== Data section ==
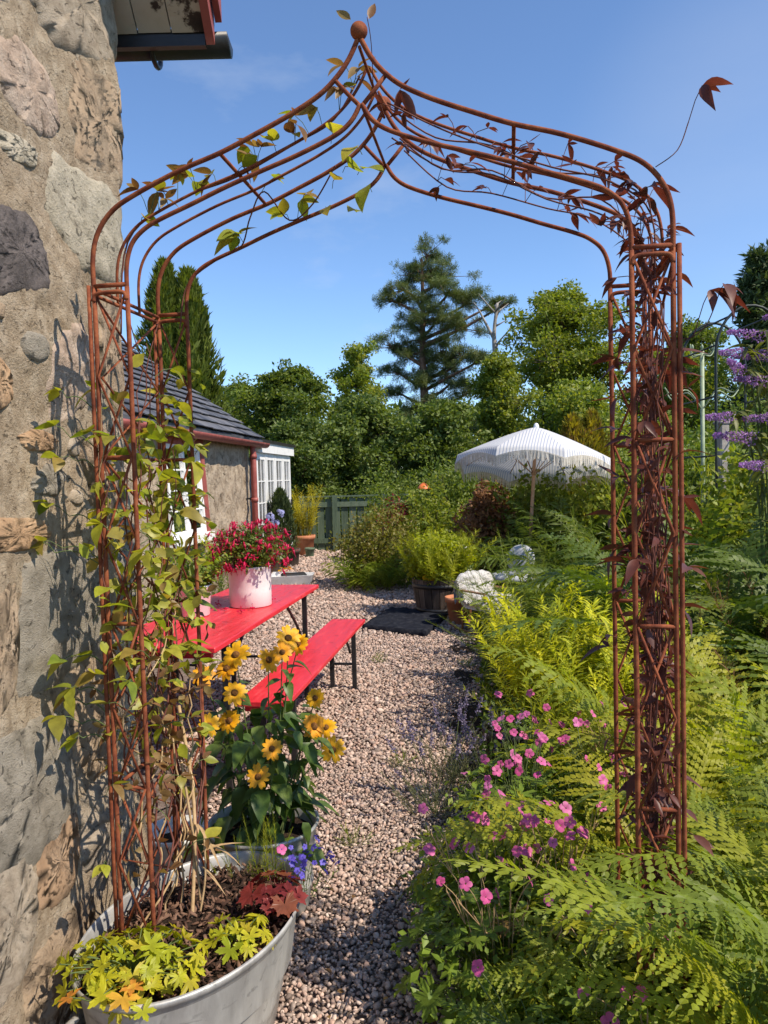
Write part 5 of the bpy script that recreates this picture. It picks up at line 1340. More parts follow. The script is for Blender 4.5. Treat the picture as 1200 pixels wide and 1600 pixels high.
for (m_, p) in ((cf, (.25, -.1, .36)), (cf, (.3, -.05, .12)), (of, (-.18, -.22, .06)), (of, (-.13, -.24, .04)), (cf, (.33, .0, .25))):
    mb = MB(); mb.tube([(p[0] * .7, p[1] * .7, -.01), p], .003, 4); sx_ = mb.build('stalk', stem_green, wd_); link('flower', m_, wd_, p, (.6, .1, 0))
pot('terracotta_pot', (.74, 7.72, 0), 'small terracotta pot beside the half barrel', terracotta, .10, .14, .27)
mt_ = MB(); N = 18; V = []; q4 = [Vector((-.244, 7.47, 0)), Vector((.356, 7.06, 0)), Vector((.64, 7.98, 0)), Vector((.056, 8.48, 0))]
cc = sum(q4, Vector()) / 4
for i in range(N + 1):
    for j in range(N + 1):
        u_, v_ = i / N, j / N; p = (q4[0] * (1 - u_) + q4[1] * u_) * (1 - v_) + (q4[3] * (1 - u_) + q4[2] * u_) * v_
        e = .025 * noise.noise(Vector((u_ * 4, v_ * 4, 3)))
        V.append((p.x - cc.x + e, p.y - cc.y + e, .058 + .020 * noise.noise(Vector((u_ * 6, v_ * 6, 8)))))
F_ = [(i * (N + 1) + j, (i + 1) * (N + 1) + j, (i + 1) * (N + 1) + j + 1, i * (N + 1) + j + 1) for i in range(N) for j in range(N)]
nv = len(V); V += [(x, y, .004) for x, y, z in V]
rim = [i * (N + 1) for i in range(N + 1)] + [N * (N + 1) + j for j in range(1, N + 1)] + [i * (N + 1) + N for i in range(N - 1, -1, -1)] + [j for j in range(N - 1, 0, -1)]
F_ += [(rim[k], rim[k] + nv, rim[(k + 1) % len(rim)] + nv, rim[(k + 1) % len(rim)]) for k in range(len(rim))]
mt_.add(V, F_); tag(mt_.build('floor_mat', matcloth, None, loc=cc), 'black navy mat lying on the gravel before the half barrel', 'mat')

# rocking chair with a fleece thrown over it
rk = empty('rocking_chair', (.98, 7.18, 0), 'wooden rocking chair on curved runners half hidden by foliage', 'chair', rz=-1.0 + PI); rk.scale = (.78, .78, .78)
for y in (-.24, .24):   # local x: front(-) to back(+)
    mb = MB(); mb.tube([(x, y, .02 + .16 * (x * 1.15) ** 2) for x in np.linspace(-.50, .50, 15)], .016, 7); mb.build('runner', chairwood, rk)
    for x, h in ((-.24, .36), (.24, .36)):
        mb = MB(); mb.tube([(x * 1.05, y, .03 + .16 * (x * 1.2) ** 2), (x * .95, y * .95, h)], .015, 7); mb.build('leg', chairwood, rk)
    mb = MB(); mb.tube([(.22, y, .36), (.275, y * .95, .62)], .016, 7); mb.build('back_post', chairwood, rk)
    mb = MB(); mb.box((.02, y * 1.06, .52), (.46, .045, .02), bev=.006); mb.build('armrest', chairwood, rk, False)
    mb = MB(); mb.tube([(-.2, y * 1.03, .37), (-.19, y * 1.05, .51)], .012, 6); mb.build('arm_post', chairwood, rk)
mb = MB(); mb.box((0, 0, .375), (.52, .50, .03), bev=.008); mb.build('seat', chairwood, rk, False)
for k in range(6):
    y = -.18 + .072 * k; mb = MB(); mb.box((.250, y, .50), (.012, .045, .22), (0, .21, 0)); mb.build('back_slat', chairwood, rk, False)
mb = MB(); mb.box((.275, 0, .60), (.03, .52, .07), (0, .21, 0), bev=.008); mb.build('top_rail', chairwood, rk, False)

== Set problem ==
From the first line above through the line containing "half barrel', 'mat')", copy everything exactly, without the pictures.

== Answer to the task ==
Write part 5 of the bpy script that recreates this picture. It picks up at line 1340. More parts follow. The script is for Blender 4.5. Treat the picture as 1200 pixels wide and 1600 pixels high.
for (m_, p) in ((cf, (.25, -.1, .36)), (cf, (.3, -.05, .12)), (of, (-.18, -.22, .06)), (of, (-.13, -.24, .04)), (cf, (.33, .0, .25))):
    mb = MB(); mb.tube([(p[0] * .7, p[1] * .7, -.01), p], .003, 4); sx_ = mb.build('stalk', stem_green, wd_); link('flower', m_, wd_, p, (.6, .1, 0))
pot('terracotta_pot', (.74, 7.72, 0), 'small terracotta pot beside the half barrel', terracotta, .10, .14, .27)
mt_ = MB(); N = 18; V = []; q4 = [Vector((-.244, 7.47, 0)), Vector((.356, 7.06, 0)), Vector((.64, 7.98, 0)), Vector((.056, 8.48, 0))]
cc = sum(q4, Vector()) / 4
for i in range(N + 1):
    for j in range(N + 1):
        u_, v_ = i / N, j / N; p = (q4[0] * (1 - u_) + q4[1] * u_) * (1 - v_) + (q4[3] * (1 - u_) + q4[2] * u_) * v_
        e = .025 * noise.noise(Vector((u_ * 4, v_ * 4, 3)))
        V.append((p.x - cc.x + e, p.y - cc.y + e, .058 + .020 * noise.noise(Vector((u_ * 6, v_ * 6, 8)))))
F_ = [(i * (N + 1) + j, (i + 1) * (N + 1) + j, (i + 1) * (N + 1) + j + 1, i * (N + 1) + j + 1) for i in range(N) for j in range(N)]
nv = len(V); V += [(x, y, .004) for x, y, z in V]
rim = [i * (N + 1) for i in range(N + 1)] + [N * (N + 1) + j for j in range(1, N + 1)] + [i * (N + 1) + N for i in range(N - 1, -1, -1)] + [j for j in range(N - 1, 0, -1)]
F_ += [(rim[k], rim[k] + nv, rim[(k + 1) % len(rim)] + nv, rim[(k + 1) % len(rim)]) for k in range(len(rim))]
mt_.add(V, F_); tag(mt_.build('floor_mat', matcloth, None, loc=cc), 'black navy mat lying on the gravel before the half barrel', 'mat')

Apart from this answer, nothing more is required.